As for the possibility of mere coincidence, the odds seemed stacked against it. How could two sets of doppelgängers live in a small town and never run into each other, never hear from a neighbor or friend that they know someone who “looks just like” the other. Preposterous.
Whatever the truth, I wanted to know– What does it all mean? That was how I defined the mystery. Now I suspect that it was my definition that got in the way.
The dictionary, by the way, offers several significant definitions for “mystery.” A mystery is something that eludes understanding. The word “mystery” is also used to describes incidents in the life of Jesus, used as starting points for Christian meditation, and for certain Christian sacraments, such as the Eucharist. In the publishing world, mystery is a genre puzzle that results from a confounding crime, a puzzle to be analyzed and solved..
“The Apocalypse Parable” is the book I promised that I’d someday write to explore the mystery of the stranger who was not my eighth-grade teacher (and in the end, to explore the notion of “mystery” itself.) The book does manage to answer every important question in the world in just a few hundred pages.
“The Apocalypse Parable” is a mystery, though the narrative won’t fit in the shoe-box of genre conventions. It’s also a comedy, and probably a horror story too.

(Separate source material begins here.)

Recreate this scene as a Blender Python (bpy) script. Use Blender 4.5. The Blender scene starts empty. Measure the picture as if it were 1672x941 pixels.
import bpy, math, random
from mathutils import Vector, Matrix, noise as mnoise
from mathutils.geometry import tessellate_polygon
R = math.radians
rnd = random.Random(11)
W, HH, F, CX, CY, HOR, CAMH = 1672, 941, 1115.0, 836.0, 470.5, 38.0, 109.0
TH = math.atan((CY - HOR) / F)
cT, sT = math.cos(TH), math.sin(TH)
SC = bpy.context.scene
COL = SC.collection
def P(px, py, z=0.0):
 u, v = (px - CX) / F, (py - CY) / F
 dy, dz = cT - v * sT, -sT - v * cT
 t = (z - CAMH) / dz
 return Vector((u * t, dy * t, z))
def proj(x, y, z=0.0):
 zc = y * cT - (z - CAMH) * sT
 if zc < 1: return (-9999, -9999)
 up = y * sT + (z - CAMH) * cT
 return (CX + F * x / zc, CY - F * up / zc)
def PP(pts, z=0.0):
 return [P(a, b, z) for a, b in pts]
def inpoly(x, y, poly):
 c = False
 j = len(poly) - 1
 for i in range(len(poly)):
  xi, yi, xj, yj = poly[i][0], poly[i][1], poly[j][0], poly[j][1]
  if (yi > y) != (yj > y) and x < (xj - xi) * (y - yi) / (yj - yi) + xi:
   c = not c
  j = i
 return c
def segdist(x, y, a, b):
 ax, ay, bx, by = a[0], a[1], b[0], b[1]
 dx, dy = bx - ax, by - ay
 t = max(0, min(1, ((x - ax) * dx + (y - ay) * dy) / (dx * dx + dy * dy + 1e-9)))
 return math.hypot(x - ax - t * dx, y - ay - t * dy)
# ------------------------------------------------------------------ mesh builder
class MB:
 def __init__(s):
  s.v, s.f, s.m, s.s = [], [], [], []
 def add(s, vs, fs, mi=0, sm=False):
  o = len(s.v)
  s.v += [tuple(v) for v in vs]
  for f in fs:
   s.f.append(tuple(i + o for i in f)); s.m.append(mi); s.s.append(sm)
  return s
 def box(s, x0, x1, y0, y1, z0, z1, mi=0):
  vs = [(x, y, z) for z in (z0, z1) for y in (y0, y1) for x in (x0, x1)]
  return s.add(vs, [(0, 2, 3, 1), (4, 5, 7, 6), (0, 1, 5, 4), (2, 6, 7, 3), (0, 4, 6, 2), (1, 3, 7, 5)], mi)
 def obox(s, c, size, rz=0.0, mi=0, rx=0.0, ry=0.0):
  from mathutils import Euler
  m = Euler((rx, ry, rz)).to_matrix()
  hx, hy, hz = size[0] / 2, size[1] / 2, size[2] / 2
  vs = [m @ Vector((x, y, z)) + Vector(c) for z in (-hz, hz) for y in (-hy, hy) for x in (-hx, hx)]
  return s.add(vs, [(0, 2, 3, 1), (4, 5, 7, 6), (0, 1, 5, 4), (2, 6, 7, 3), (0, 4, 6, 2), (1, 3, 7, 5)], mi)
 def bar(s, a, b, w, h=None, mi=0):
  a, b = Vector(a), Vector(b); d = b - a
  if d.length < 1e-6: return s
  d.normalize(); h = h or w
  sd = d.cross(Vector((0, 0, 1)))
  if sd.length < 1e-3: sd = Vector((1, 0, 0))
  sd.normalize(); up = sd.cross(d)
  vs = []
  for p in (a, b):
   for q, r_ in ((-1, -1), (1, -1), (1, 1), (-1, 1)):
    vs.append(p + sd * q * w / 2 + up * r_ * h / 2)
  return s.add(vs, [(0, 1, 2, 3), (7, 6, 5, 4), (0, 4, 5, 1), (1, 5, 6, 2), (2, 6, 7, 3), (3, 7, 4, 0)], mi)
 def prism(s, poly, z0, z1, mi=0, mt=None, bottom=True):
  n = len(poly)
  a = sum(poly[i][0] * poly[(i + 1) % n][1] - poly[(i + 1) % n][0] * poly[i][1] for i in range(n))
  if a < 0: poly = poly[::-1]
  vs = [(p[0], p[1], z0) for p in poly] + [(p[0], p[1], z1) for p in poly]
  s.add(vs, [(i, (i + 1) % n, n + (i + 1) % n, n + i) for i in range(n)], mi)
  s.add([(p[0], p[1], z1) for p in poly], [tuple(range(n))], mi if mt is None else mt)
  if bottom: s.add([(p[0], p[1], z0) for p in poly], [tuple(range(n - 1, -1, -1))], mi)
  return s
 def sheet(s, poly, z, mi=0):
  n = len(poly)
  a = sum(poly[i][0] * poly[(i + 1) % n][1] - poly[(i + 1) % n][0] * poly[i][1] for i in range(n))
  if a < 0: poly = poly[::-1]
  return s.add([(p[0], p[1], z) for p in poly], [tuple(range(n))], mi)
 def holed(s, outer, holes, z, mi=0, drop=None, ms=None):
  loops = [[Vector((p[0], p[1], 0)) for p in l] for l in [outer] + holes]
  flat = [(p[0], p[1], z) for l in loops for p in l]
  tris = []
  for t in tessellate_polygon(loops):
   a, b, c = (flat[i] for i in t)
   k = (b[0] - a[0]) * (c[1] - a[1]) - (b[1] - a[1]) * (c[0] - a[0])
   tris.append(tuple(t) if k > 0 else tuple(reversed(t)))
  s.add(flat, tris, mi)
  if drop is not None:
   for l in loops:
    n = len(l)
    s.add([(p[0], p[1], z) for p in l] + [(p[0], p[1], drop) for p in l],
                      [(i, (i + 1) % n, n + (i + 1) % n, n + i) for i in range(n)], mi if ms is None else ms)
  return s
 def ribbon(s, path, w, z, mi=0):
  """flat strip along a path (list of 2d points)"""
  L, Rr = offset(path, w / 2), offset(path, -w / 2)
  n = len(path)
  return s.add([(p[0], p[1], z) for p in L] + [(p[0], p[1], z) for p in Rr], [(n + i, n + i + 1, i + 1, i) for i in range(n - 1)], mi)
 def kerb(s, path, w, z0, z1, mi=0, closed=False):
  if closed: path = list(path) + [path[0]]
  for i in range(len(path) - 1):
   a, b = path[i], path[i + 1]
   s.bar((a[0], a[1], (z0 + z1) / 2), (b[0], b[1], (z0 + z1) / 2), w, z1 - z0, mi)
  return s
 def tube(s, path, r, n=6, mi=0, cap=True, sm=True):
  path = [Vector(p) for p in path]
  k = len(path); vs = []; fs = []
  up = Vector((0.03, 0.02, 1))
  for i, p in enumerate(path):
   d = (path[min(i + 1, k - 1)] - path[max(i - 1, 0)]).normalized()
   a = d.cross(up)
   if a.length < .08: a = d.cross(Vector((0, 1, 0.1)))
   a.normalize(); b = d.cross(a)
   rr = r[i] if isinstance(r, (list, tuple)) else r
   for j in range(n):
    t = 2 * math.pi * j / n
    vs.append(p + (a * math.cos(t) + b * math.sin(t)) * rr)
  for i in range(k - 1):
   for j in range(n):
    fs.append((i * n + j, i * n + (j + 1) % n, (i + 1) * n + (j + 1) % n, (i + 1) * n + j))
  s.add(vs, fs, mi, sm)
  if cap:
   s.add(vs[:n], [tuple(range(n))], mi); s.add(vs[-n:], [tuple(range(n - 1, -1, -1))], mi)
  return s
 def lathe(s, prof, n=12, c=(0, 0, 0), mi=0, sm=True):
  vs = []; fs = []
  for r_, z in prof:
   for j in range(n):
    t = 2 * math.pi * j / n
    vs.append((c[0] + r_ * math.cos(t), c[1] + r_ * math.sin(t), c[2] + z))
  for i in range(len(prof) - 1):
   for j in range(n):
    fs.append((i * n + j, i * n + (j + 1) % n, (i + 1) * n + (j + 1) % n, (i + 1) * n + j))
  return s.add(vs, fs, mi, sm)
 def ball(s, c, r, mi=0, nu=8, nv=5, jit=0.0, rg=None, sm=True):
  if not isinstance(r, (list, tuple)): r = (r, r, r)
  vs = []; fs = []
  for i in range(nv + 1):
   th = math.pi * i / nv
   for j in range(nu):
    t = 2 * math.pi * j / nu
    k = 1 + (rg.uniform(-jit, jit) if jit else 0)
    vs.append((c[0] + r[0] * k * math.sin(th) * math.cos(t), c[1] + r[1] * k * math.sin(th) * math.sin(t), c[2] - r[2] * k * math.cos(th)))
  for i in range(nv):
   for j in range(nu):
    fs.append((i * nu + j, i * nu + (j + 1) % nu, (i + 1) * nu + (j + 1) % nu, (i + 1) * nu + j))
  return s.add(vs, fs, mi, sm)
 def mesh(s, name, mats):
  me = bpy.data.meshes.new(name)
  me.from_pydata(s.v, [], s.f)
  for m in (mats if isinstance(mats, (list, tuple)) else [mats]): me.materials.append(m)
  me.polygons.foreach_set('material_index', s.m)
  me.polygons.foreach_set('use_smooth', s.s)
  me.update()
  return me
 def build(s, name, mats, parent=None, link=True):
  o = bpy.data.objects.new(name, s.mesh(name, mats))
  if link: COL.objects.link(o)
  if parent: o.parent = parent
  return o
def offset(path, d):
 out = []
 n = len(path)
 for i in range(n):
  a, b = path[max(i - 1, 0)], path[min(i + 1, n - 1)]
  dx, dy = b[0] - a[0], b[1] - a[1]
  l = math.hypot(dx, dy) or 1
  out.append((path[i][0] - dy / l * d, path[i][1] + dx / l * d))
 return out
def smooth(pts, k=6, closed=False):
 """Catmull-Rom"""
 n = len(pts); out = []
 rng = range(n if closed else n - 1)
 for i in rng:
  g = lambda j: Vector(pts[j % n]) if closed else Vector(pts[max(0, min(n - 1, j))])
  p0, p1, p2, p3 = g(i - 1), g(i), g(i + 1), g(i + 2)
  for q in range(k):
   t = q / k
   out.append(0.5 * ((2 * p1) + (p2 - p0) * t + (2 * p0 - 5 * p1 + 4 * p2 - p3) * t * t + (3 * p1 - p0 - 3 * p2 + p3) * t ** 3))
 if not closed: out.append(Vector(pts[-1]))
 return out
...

I’ve been working in restaurants now for thirty-five years (no longer a “temporary” vocation). I traveled a few continents, I rode a bull, I bungee-jumped from a crane, met thousands of people and married two of them, lost a brother and found dozens of friends, and raised children I love and also like. My chili recipe has won awards. This is all to say that I’ve been around, and I know some things.
And I know this– If I’m at a book-signing for “The Apocalypse Parable,” and I look up to see a woman with a distinguished face, silver-haired by now, visiting from Ohio, smiling in recognition, I will not be surprised, because I know how the world works. I’ll smile knowingly, and I’ll put down my pen, and I’ll run like hell. And I won’t stop until the only mystery left is how such old man ran so very far without dropping.